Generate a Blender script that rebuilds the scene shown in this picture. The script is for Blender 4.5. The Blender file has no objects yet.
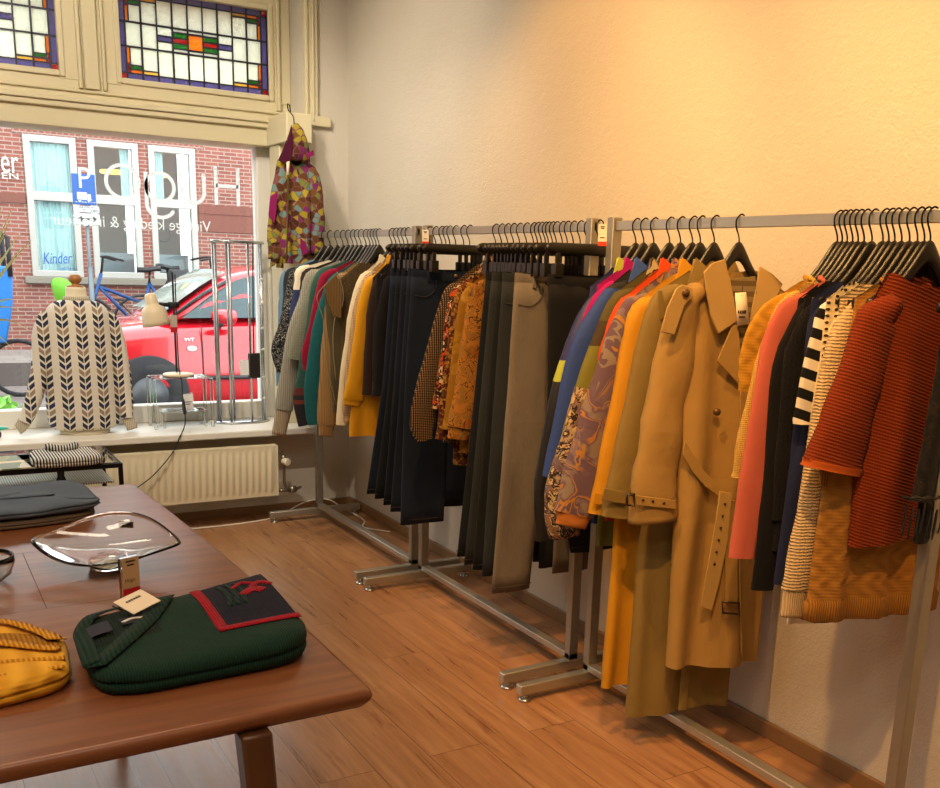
import bpy, bmesh, math, random
from mathutils import Vector, Matrix, noise
random.seed(7)
S = bpy.context.scene
COL = S.collection
PI = math.pi
# ------------------------------------------------------------------ camera (solved from the vanishing points of the room)
CAM = Vector((0.0, 0.0, 1.45))
F, PX, PY = 981.6, 505.15, 507.64
MR = Vector((0.8543577800508247, -0.5186347444405137, 0.03302704234032389))
MD = Vector((-0.09510271596047429, -0.21851072378112407, -0.9711892385161558))
MF = Vector((0.5109092454473375, 0.8266021204012075, -0.23600990967469945))
cd = bpy.data.cameras.new('camera'); cam = bpy.data.objects.new('camera', cd); COL.objects.link(cam)
cam.matrix_world = Matrix(((MR.x, -MD.x, -MF.x, CAM.x), (MR.y, -MD.y, -MF.y, CAM.y), (MR.z, -MD.z, -MF.z, CAM.z), (0, 0, 0, 1)))
cd.sensor_width = 36; cd.lens = F / 940 * 36
cd.shift_x = (470 - PX) / 940; cd.shift_y = (PY - 394) / 940
cd.clip_start = 0.05; cd.clip_end = 200
S.camera = cam

def ray(px, py):
    return MR * ((px - PX) / F) + MD * ((py - PY) / F) + MF
def at_x(px, py, X): d = ray(px, py); return CAM + d * ((X - CAM.x) / d.x)
def at_y(px, py, Y): d = ray(px, py); return CAM + d * ((Y - CAM.y) / d.y)
def at_z(px, py, Z): d = ray(px, py); return CAM + d * ((Z - CAM.z) / d.z)

# ------------------------------------------------------------------ object bookkeeping
def tag(o, label=None, cat=None, group=None, kind=None):
    if label: o['label'] = label
    if cat: o['category'] = cat
    if group: o['group'] = group
    if kind: o['kind'] = kind
    return o
def thing(name, label, cat, loc=(0, 0, 0), rz=0.0, group=None):
    o = bpy.data.objects.new(name, None); COL.objects.link(o)
    o.location = loc; o.rotation_euler = (0, 0, rz); o.empty_display_size = .05
    return tag(o, label, cat, group)

def smooth_path(pts, n):
    """Catmull-Rom resampling of tuples to n+1 samples."""
    P = [tuple(p) for p in pts]; m = len(P) - 1; out = []
    for k in range(n + 1):
        s = k / n * m; i = min(int(s), m - 1); t = s - i
        p0, p1, p2, p3 = P[max(i - 1, 0)], P[i], P[i + 1], P[min(i + 2, m)]
        out.append(tuple(.5 * (2 * b + (c - a) * t + (2 * a - 5 * b + 4 * c - d) * t * t + (3 * b - a - 3 * c + d) * t ** 3) for a, b, c, d in zip(p0, p1, p2, p3)))
    return out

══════

### WHAT TO DO
Repeat only what lies between the start of the data and the end of the line containing "return tag(o, label, cat, group)", exactly, with pictures left out.

### SOLUTION FOR THIS EXERCISE
Generate a Blender script that rebuilds the scene shown in this picture. The script is for Blender 4.5. The Blender file has no objects yet.
import bpy, bmesh, math, random
from mathutils import Vector, Matrix, noise
random.seed(7)
S = bpy.context.scene
COL = S.collection
PI = math.pi
# ------------------------------------------------------------------ camera (solved from the vanishing points of the room)
CAM = Vector((0.0, 0.0, 1.45))
F, PX, PY = 981.6, 505.15, 507.64
MR = Vector((0.8543577800508247, -0.5186347444405137, 0.03302704234032389))
MD = Vector((-0.09510271596047429, -0.21851072378112407, -0.9711892385161558))
MF = Vector((0.5109092454473375, 0.8266021204012075, -0.23600990967469945))
cd = bpy.data.cameras.new('camera'); cam = bpy.data.objects.new('camera', cd); COL.objects.link(cam)
cam.matrix_world = Matrix(((MR.x, -MD.x, -MF.x, CAM.x), (MR.y, -MD.y, -MF.y, CAM.y), (MR.z, -MD.z, -MF.z, CAM.z), (0, 0, 0, 1)))
cd.sensor_width = 36; cd.lens = F / 940 * 36
cd.shift_x = (470 - PX) / 940; cd.shift_y = (PY - 394) / 940
cd.clip_start = 0.05; cd.clip_end = 200
S.camera = cam

def ray(px, py):
    return MR * ((px - PX) / F) + MD * ((py - PY) / F) + MF
def at_x(px, py, X): d = ray(px, py); return CAM + d * ((X - CAM.x) / d.x)
def at_y(px, py, Y): d = ray(px, py); return CAM + d * ((Y - CAM.y) / d.y)
def at_z(px, py, Z): d = ray(px, py); return CAM + d * ((Z - CAM.z) / d.z)

# ------------------------------------------------------------------ object bookkeeping
def tag(o, label=None, cat=None, group=None, kind=None):
    if label: o['label'] = label
    if cat: o['category'] = cat
    if group: o['group'] = group
    if kind: o['kind'] = kind
    return o
def thing(name, label, cat, loc=(0, 0, 0), rz=0.0, group=None):
    o = bpy.data.objects.new(name, None); COL.objects.link(o)
    o.location = loc; o.rotation_euler = (0, 0, rz); o.empty_display_size = .05
    return tag(o, label, cat, group)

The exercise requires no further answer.